25. The process of claim 19 wherein said sanding removes a portion of the defects and blemishes.

26. The process of claim 19 wherein said sanding removes a majority but less than substantially all of the defects and blemishes.

27. The process of claim 19 wherein said sanding removes substantially all of the defects and blemishes.

28. The process of claim 19 wherein said sanding removes defects and blemishes selected from the group consisting of orange peels, dirt, metal filings, slivers, and combinations thereof.

29. The process of claim 24 wherein said abrasive means is selected from the group of 100, 200, 300, 400, 500, 600, 700, 800 grit sandpaper and a combination thereof.

30. The process of claim 19 wherein said airplane part is selected from a wing structure, a fuselage, empennage, and combinations thereof.

31. The process of claim 24 wherein said abrasive means is selected from particles ranging in size from about 0.06 to about 2.00 millimeters.

32. The process of claim 19 wherein said aluminum alloy is selected from the 1000, 2000, 3000, 5000, 6000, and 7000 series aluminum alloys.

33. The process of claim 19 wherein said aluminum alloy is selected from 2219, 2024 or 2524 series aluminum alloy.

34. The process of claim 19 wherein said aluminum alloy is selected from 7075 series aluminum alloy.

35. The process of claim 19 wherein said sanding comprises liquid sanding wherein said liquid is selected from the group consisting of water, alcohol, organic liquids and a combination thereof.

36. The process of claim 19 wherein said sanding is from about 15 to 45 minutes in duration.

37. The process of claim 19 wherein said airplane part is buffed for about 15 passes or less.

38. The process of claim 19 wherein said airplane part is buffed for about 4 passes or less.

39. An airplane part comprised of 7000 series aluminum alloy wherein the longitudinal ra value ranges from about 0.200 to about 0.400.

40. The airplane part of claim 39 wherein said longitudinal ra value ranges from about 0.220 to about 0.380.

41. The airplane part of claim 39 wherein said longitudinal ra value ranges from about 0.240 to about 0.350.

42. The airplane part of claim 39 selected from the group consisting of a wing structure, fuselage, empennage, and a combination thereof.
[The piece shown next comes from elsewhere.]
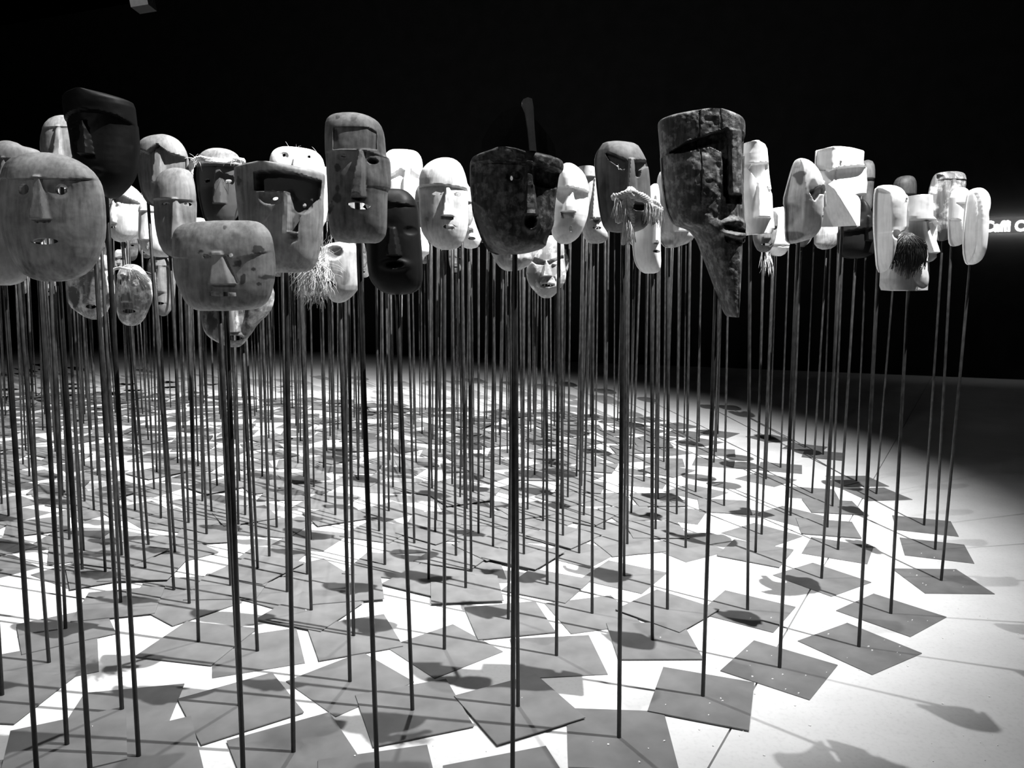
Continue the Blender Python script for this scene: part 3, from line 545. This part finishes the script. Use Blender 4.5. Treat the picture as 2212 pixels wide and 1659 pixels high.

43. An airplane part comprised of 7000 series aluminum alloy wherein the transverse ra value ranges from about 0.200 to about 0.400.

44. The airplane part of claim 43 comprised of 7000 series aluminum alloy wherein the transverse ra value ranges from about 0.220 to about 0.380.

45. The airplane part of claim 43 comprised of 7000 series aluminum alloy wherein the transverse ra value ranges from about 0.240 to about 0.350.

46. The airplane part of claim 43 selected from the group consisting of a wing structure, fuselage, empennage, and a combination thereof.

47. An airplane part comprised of 2000 series aluminum alloy wherein the longitudinal ra value ranges from about 0.200 to about 0.400.

48. The airplane part of claim 47 comprised of 2000 series aluminum alloy wherein the longitudinal ra value ranges from about 0.220 to about 0.380.

49. The airplane part of claim 47 comprised of 2000 series aluminum alloy wherein the longitudinal ra value ranges from about 0.240 to about 0.350.

50. The airplane part of claim 47 wherein said part is selected from a wing structure, a fuselage, an empennage, or some combination thereof.

51. An airplane part comprised of 2000 series aluminum alloy wherein the transverse ra value ranges from about 0.200 to about 0.400.

52. The airplane part of claim 51 comprised of 2000 series aluminum alloy wherein the transverse ra value ranges from about 0.220 to about 0.380.

53. The airplane part of claim 51 comprised of 2000 series aluminum alloy wherein the transverse ra value ranges from about 0.240 to about 0.350.

54. The airplane part of claim 51 wherein said part is selected from a wing structure, a fuselage, an empennage or some combination thereof.

55. An airplane part comprised of 7000 series aluminum alloy wherein the longitudinal ra value ranges from about 0.200 to about 0.400 and the transverse ra ranges from about 0.200 to about 0.400.

56. The airplane part of claim 55 comprised of 7000 series aluminum alloy wherein the longitudinal ra value ranges from about 0.220 to about 0.380 and the transverse ra ranges from about 0.220 to about 0.380.

57. The airplane part of claim 55 comprised of 7000 series aluminum alloy wherein the longitudinal ra value ranges from about 0.240 to about 0.350.

58. The airplane part of claim 55 wherein said part is selected from the group consisting of a wing structure, fuselage, empennage or some combination thereof.

59. An airplane part comprised of 2000 series aluminum alloy wherein the longitudinal ra value ranges from about 0.200 to about 0.400 and the transverse ra ranges from about 0.200 to about 0.400.

60. The airplane part of claim 59 comprised of 2000 series aluminum alloy wherein the longitudinal ra value ranges from about 0.220 to about 0.380 and the transverse ra ranges from about 0.220 to about 0.380.

61. The airplane part of claim 59 comprised of 2000 series aluminum alloy wherein the longitudinal ra value ranges from about 0.240 to about 0.350.

62. The airplane part of claim 59 wherein said part is selected from the group consisting of a wing structure, fuselage, empennage or some combination thereof.